I honed my spinning skills and instantly found the healing qualities of the craft to fulfill a creative inner-need and a physical need for balance as well. As I spun yarn, I thought about something i learned during my study for
steiner school Craft Teaching Certificate, which reflected upon craft related activities, namely knitting, as healing for the mind. The concept is this:
The use of both hands working simultaneously works on both halves of the brain,
right & left hemispheres working in unison,
effectively promoting a balanced mind.


I considered this to translate to the craft of spinning also, & concluded as the feet are also involved, spinning had to be even better for promoting BALANCE for the body & mind than knitting! I am sure many spinners would agree, & even without that knowledge you feel calmer after a good spin-session! a perfect remedy to the throes of motherhood..

Needless to say i was hooked on spinning, & somehow wooldancer.etsy.com naturally evolved as I had a lot of yarn, & i confess I chose to use my "spare time" to make thread, above making things from it. Wooldancer gave my yarn surplus a home, and as my sales began to pick-up so did my need for production output. How I longed to be able to call this my full-time job, & list on etsy multiple times every day as some other yarnies who were not mothers could (no i'm not the jealous kind)!.. Like most fiberistas i love the entire process from choosing the fibers, washing, dyeing, preparing etc.. It takes me back to my photo-lab days at uni in the darkroom, creating magical colours with chemicals & silver-gelatin in the darkroom - only with textiles you get create magic in daylight!

Now with a mini-business, I suddenly became even more responsible to my time-limited creative space & inner outlet. No matter how much I pushed to get product in store, my children called me louder. I savour my moonlit hours for my crafting, and try to be as present for my littlies by sunlight as humanely possible. It is not always easy, especially working with global time-differences! I imagine many WAHM's who have etsy stores or websites feel the same way: that we are always striving to validate what we are doing with our creativity is "justifiable" (indeed one of the reasons i have a shop).

Not long ago a friend who is also a customer of mine said to me that because we, mothers, value our time so highly, we utilize our space (time) well and churn out better product for it. I like to think that each yarn I make is finely tuned & crafted from the impulse that I am making something new in the world that has an inherent beauty, is useful, admirable, and a reflection of my inner experience in one way or other..

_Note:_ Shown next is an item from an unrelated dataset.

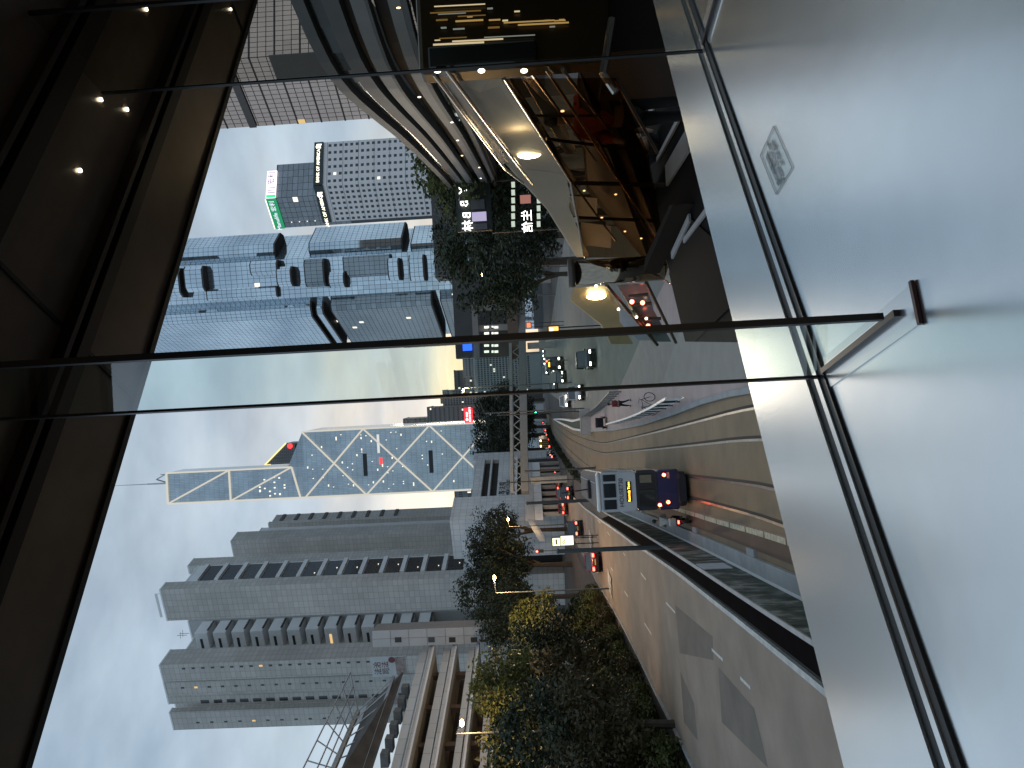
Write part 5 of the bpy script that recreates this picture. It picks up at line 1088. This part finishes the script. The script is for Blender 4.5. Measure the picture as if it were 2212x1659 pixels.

Consider this: handspun yarn (or indeed artworks of every kind) is born from our own creative blueprint: the aura of individuality that imbibes our creative products with our unique fingerprint, and shall never be born again. The sense of care I have for the products I make is how I care for my own flesh.. & while there are not enough of my hand-crafted products to be listed regularly (read: every day on etsy), it is this sense of hand & heart-crafted quality reflected in my yarns & fibers. Each one brings me a new-found joyous & rhythmic journey, and is a little time-capsule or snapshot of a moment in my life.

Finding Balance in one's life is like tightrope walking. I do not know many people who tread the rope of 'time' in a balanced way without feeling the need to stop & apologize for our slipping, wobbling & falling off. It is often our own sense of responsibility to always have one foot in front of the other that we pressure ourselves when we don't.. & yet in truth, life is fickle like that! We will always feel it out, like you feel the quirkiness of each different fiber in this yarn : some sections are smooth, others are lumpy & all are as perfect as they are in their own way. To 'Trust', well that is the key.

When you see new listings in my store, know that the universe has been on my side, that the clouds have parted, that my kids are sleeping well, and that Balance has been kind to me for a little moment in time. All yarns are priced accordingly - as much as Balance is very hard to put a value on - as is balancing twins on two knees while i spin!!
oh, & Next time you buy some handcrafted yarn, see if you can feel a sense of the 'moment' in which it was created, the journey along the yarn-thread of the maker - it is the connections we seek when buying handmade that hold us up.